Das Eindrucksvollste an der CD sind fraglos die Hörbeispiele. Neun sehr unterschiedliche Retterinnen und Retter kommen hier zu Wort. Sie stammen aus verschiedenen Milieus und haben aus sehr unterschiedlichen Situationen heraus gehandelt. Alle berichten mit großer Nüchternheit und gänzlich ohne Pathos über ihr Handeln - wohl wissend, in welche Gefahr sie sich und andere damit gebracht haben, aber gerade so, als habe es für sie keine Alternative gegeben. Wir erkennen, dass es im Nationalsozialismus durchaus Handlungsspielräume gab, die couragierte Menschen genutzt haben, um andere zu schützen. Wie komplex die Situationen waren, in denen sich die Akteure befanden, wird beispielsweise dadurch deutlich, dass zum einen Menschen zu Wort kommen, die in der NS-Gesellschaft wohlintegriert lebten, und zum anderen auch solche Menschen, die selbst eher zur Gruppe der Opfer gehörten. Imponierend ist die oben zitierte Martha Wiroth. Nachdem ihr eigener Ehemann Opfer der Euthanasie geworden war, streckte sie ohne Zögern und aus klarer Überzeugung heraus anderen die Hand zur Hilfe entgegen. Diese Schilderungen ermöglichen einen ungewohnten und kaum bekannten Blick auf die Zeit des Nationalsozialismus. Es sind Lehrstücke, die eine große Wirkung haben, ohne vordergründig belehrend zu sein - geeignet nicht nur für Jugendliche. Schade ist allerdings, dass dieses fesselnde Thema so wenig ansprechend „verpackt“ wurde.
 

Anmerkungen:

1 Beate Kosmala/Claudia Schoppmann (Hg.), Solidarität und Hilfe für Juden während der NS-Zeit, Bd. 5: Überleben im Untergrund. Hilfe für Juden in Deutschland 1941-1945, Berlin 2002; siehe dazu die Rezension von Jana Leichsenring: http://www.hsozkult.de/publicationreview/id/rezbuecher-1758.
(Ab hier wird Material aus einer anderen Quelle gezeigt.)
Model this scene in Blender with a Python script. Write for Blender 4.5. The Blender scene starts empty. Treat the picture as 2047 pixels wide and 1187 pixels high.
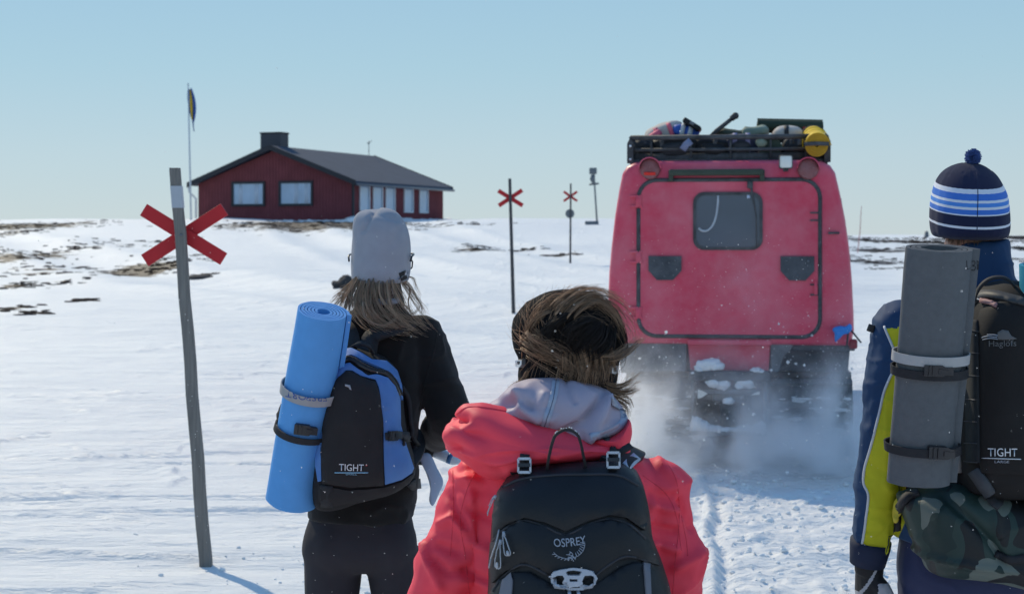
import bpy, bmesh, math, random
import numpy as np
from mathutils import Vector, Matrix, Quaternion
from mathutils.bvhtree import BVHTree
from mathutils.geometry import delaunay_2d_cdt, interpolate_bezier

random.seed(7); np.random.seed(7)
SC = bpy.context.scene
COL = SC.collection
# ------------------------------------------------------------------ camera
# focal length 60 mm on a 36 mm sensor, eye 1.67 m above the snow, level, looking along +Y
F, CX, HY, CZ = 3412.0, 1023.5, 480.0, 1.67
CAM = Vector((0, 0, CZ))
cd = bpy.data.cameras.new('camera'); cam = bpy.data.objects.new('camera', cd); COL.objects.link(cam)
cam.location = CAM; cam.rotation_euler = (math.pi/2, 0, 0)
cd.sensor_width = 36; cd.lens = 60; cd.shift_y = -113.5/2047
cd.clip_start = 0.1; cd.clip_end = 12000
cd.dof.use_dof = True; cd.dof.focus_distance = 4.4; cd.dof.aperture_fstop = 9.5
SC.camera = cam
# ------------------------------------------------------------------ sky, sun, exposure
SUN_AZ, SUN_EL = math.radians(-31), math.radians(39)
w = bpy.data.worlds.new('World'); SC.world = w; w.use_nodes = True
nt = w.node_tree; nt.nodes.clear()
sky = nt.nodes.new('ShaderNodeTexSky'); sky.sky_type = 'NISHITA'; sky.sun_disc = False
sky.sun_elevation = SUN_EL; sky.sun_rotation = SUN_AZ; sky.altitude = 900
sky.air_density = 1.0; sky.dust_density = 0.2; sky.ozone_density = 3.0
bg = nt.nodes.new('ShaderNodeBackground'); bg.inputs[1].default_value = 0.11
wo = nt.nodes.new('ShaderNodeOutputWorld')
# thin high winter veil: the clear-sky model blended with an even pale blue gradient, the same all the way round
gco = nt.nodes.new('ShaderNodeTexCoord'); gsx = nt.nodes.new('ShaderNodeSeparateXYZ'); nt.links.new(gco.outputs['Generated'], gsx.inputs[0])
grp0 = nt.nodes.new('ShaderNodeValToRGB'); ge = grp0.color_ramp.elements
ge[0].position = 0.0; ge[0].color = (.635, .765, .83, 1); ge[1].position = 1.0; ge[1].color = (.15, .35, .76, 1)
for p_, c_ in ((.05, (.585, .765, .86, 1)), (.10, (.485, .735, .865, 1)), (.17, (.40, .67, .87, 1)), (.40, (.27, .52, .84, 1))):
    q_ = ge.new(p_); q_.color = c_
nt.links.new(gsx.outputs[2], grp0.inputs[0])
gsc = nt.nodes.new('ShaderNodeVectorMath'); gsc.operation = 'SCALE'; gsc.inputs[3].default_value = 1/.11
nt.links.new(grp0.outputs[0], gsc.inputs[0])
gmx = nt.nodes.new('ShaderNodeMix'); gmx.data_type = 'RGBA'; gmx.inputs[0].default_value = .86
nt.links.new(sky.outputs[0], gmx.inputs[6]); nt.links.new(gsc.outputs[0], gmx.inputs[7])
nt.links.new(gmx.outputs[2], bg.inputs[0]); nt.links.new(bg.outputs[0], wo.inputs[0])
sl = bpy.data.lights.new('sun', 'SUN'); sun = bpy.data.objects.new('sun', sl); COL.objects.link(sun)
sl.energy = 3.7; sl.angle = math.radians(0.53); sl.color = (1.0, 0.885, 0.66)
S = Vector((math.sin(SUN_AZ)*math.cos(SUN_EL), math.cos(SUN_AZ)*math.cos(SUN_EL), math.sin(SUN_EL)))
sun.rotation_euler = S.to_track_quat('Z', 'Y').to_euler()
SC.view_settings.view_transform = 'Standard'; SC.view_settings.look = 'None'
SC.view_settings.gamma = 1; SC.view_settings.use_curve_mapping = False
SC.view_settings.exposure = -0.27
SC.render.engine = 'CYCLES'
cy = SC.cycles
SC.render.filter_size = 1.15
cy.use_denoising = True; cy.max_bounces = 6; cy.diffuse_bounces = 3; cy.volume_bounces = 5
cy.transparent_max_bounces = 12; cy.volume_step_rate = 2.0
cy.use_adaptive_sampling = True; cy.adaptive_threshold = 0.015

# ------------------------------------------------------------------ noise
def _h(ix, iy, iz, s):
    n = (ix*374761393 + iy*668265263 + iz*2147483647 + s*974711) & 0xffffffff
    n = ((n ^ (n >> 13))*1274126177) & 0xffffffff
    return ((n ^ (n >> 16)) & 0xffff)/32767.5 - 1.0
def vn(p, s=0):
    p = np.asarray(p, float); i = np.floor(p).astype(np.int64); f = p - i; f = f*f*f*(f*(f*6-15)+10)
    out = 0
    for dx in (0, 1):
        wx = f[:, 0] if dx else 1-f[:, 0]
        for dy in (0, 1):
            wy = f[:, 1] if dy else 1-f[:, 1]
            for dz in (0, 1):
                wz = f[:, 2] if dz else 1-f[:, 2]
                out = out + wx*wy*wz*_h(i[:, 0]+dx, i[:, 1]+dy, i[:, 2]+dz, s)
    return out
def fbm(p, s=0, o=3):
    a, t = 1.0, 0
    p = np.asarray(p, float)
    for k in range(o):
        t = t + a*vn(p, s+k*17); p = p*2.03; a *= .5
    return t/(2-2*0.5**o)*1.2
def ridge(p, s=0): return 1-np.abs(vn(p, s))*2.2
def sst(a, b, x):
    t = np.clip((x-a)/(b-a), 0, 1); return t*t*(3-2*t)

# ------------------------------------------------------------------ materials
def mat(name, col, rough=.75, var=.12, vs=12, bump=0, bs=150, metal=0, spec=.35, sheen=0, bd=.002, coat=0, crinkle=None):
    m = bpy.data.materials.new(name); m.use_nodes = True
    n = m.node_tree; b = n.nodes['Principled BSDF']; L = n.links.new
    b.inputs['Roughness'].default_value = rough; b.inputs['Metallic'].default_value = metal
    b.inputs['Specular IOR Level'].default_value = spec
    if sheen: b.inputs['Sheen Weight'].default_value = sheen; b.inputs['Sheen Roughness'].default_value = .6
    if coat: b.inputs['Coat Weight'].default_value = coat
    tc = n.nodes.new('ShaderNodeTexCoord'); no = n.nodes.new('ShaderNodeTexNoise')
    no.inputs['Scale'].default_value = vs; no.inputs['Detail'].default_value = 5
    L(tc.outputs['Object'], no.inputs['Vector'])
    mx = n.nodes.new('ShaderNodeMix'); mx.data_type = 'RGBA'
    c = np.array(col)
    mx.inputs[6].default_value = (*np.clip(c*(1-var*2), 0, 1), 1); mx.inputs[7].default_value = (*np.clip(c*(1+var*2), 0, 1), 1)
    L(no.outputs[0], mx.inputs[0]); L(mx.outputs[2], b.inputs['Base Color'])
    if bump:
        n2 = n.nodes.new('ShaderNodeTexNoise'); n2.inputs['Scale'].default_value = bs; n2.inputs['Detail'].default_value = 3
        L(tc.outputs['Object'], n2.inputs['Vector'])
        bp = n.nodes.new('ShaderNodeBump'); bp.inputs['Strength'].default_value = bump; bp.inputs['Distance'].default_value = bd
        L(n2.outputs[0], bp.inputs['Height']); L(bp.outputs[0], b.inputs['Normal'])
    if crinkle:
        n3 = n.nodes.new('ShaderNodeTexNoise'); n3.noise_type = 'RIDGED_MULTIFRACTAL'; n3.inputs['Scale'].default_value = crinkle[0]; n3.inputs['Detail'].default_value = 2.5; n3.inputs['Distortion'].default_value = .5
        mp = n.nodes.new('ShaderNodeMapping'); mp.inputs['Scale'].default_value = crinkle[2]; L(tc.outputs['Object'], mp.inputs[0]); L(mp.outputs[0], n3.inputs['Vector'])
        b3 = n.nodes.new('ShaderNodeBump'); b3.inputs['Strength'].default_value = .8; b3.inputs['Distance'].default_value = crinkle[1]*3.2; L(n3.outputs[0], b3.inputs['Height'])
        if bump: L(bp.outputs[0], b3.inputs['Normal'])
        L(b3.outputs[0], b.inputs['Normal'])
    return m
def attr_mix(m, attr, col2, lo=-.001, hi=.001, var=.1):
    """second cloth or paint colour where the vertex attribute is above zero"""
    n = m.node_tree; L = n.links.new; b = n.nodes['Principled BSDF']
    src = b.inputs['Base Color'].links[0].from_socket
    a = n.nodes.new('ShaderNodeAttribute'); a.attribute_name = attr
    mr = n.nodes.new('ShaderNodeMapRange'); mr.inputs[1].default_value = lo; mr.inputs[2].default_value = hi
    L(a.outputs['Fac'], mr.inputs[0])
    mx = n.nodes.new('ShaderNodeMix'); mx.data_type = 'RGBA'; mx.inputs[7].default_value = (*col2, 1)
    L(mr.outputs[0], mx.inputs[0]); L(src, mx.inputs[6]); L(mx.outputs[2], b.inputs['Base Color'])
    return m
def attr_ramp(m, attr, stops):
    n = m.node_tree; L = n.links.new; b = n.nodes['Principled BSDF']
    a = n.nodes.new('ShaderNodeAttribute'); a.attribute_name = attr
    r = n.nodes.new('ShaderNodeValToRGB'); r.color_ramp.interpolation = 'CONSTANT'
    e = r.color_ramp.elements
    e[0].position = stops[0][0]; e[0].color = (*stops[0][1], 1)
    e[1].position = stops[1][0]; e[1].color = (*stops[1][1], 1)
    for p, c in stops[2:]:
        q = e.new(p); q.color = (*c, 1)
    L(a.outputs['Fac'], r.inputs[0]); L(r.outputs[0], b.inputs['Base Color'])
    return m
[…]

2 Harald Welzer/Sabine Moller/Karoline Tschuggnall, „Opa war kein Nazi“. Nationalsozialismus und Holocaust im Familiengedächtnis. Unter Mitarbeit von Olaf Jensen und Torsten Koch, Frankfurt a.M. 2002.

3 Zu letzterer vgl. Dietmar Sedlaczek, „Gegen das Vergessen. Häftlingsalltag im KZ Sachsenhausen 1936-1945“. Rezension der CD-ROM, in: Gedenkstätten-Rundbrief Nr. 110/2002, S. 39f.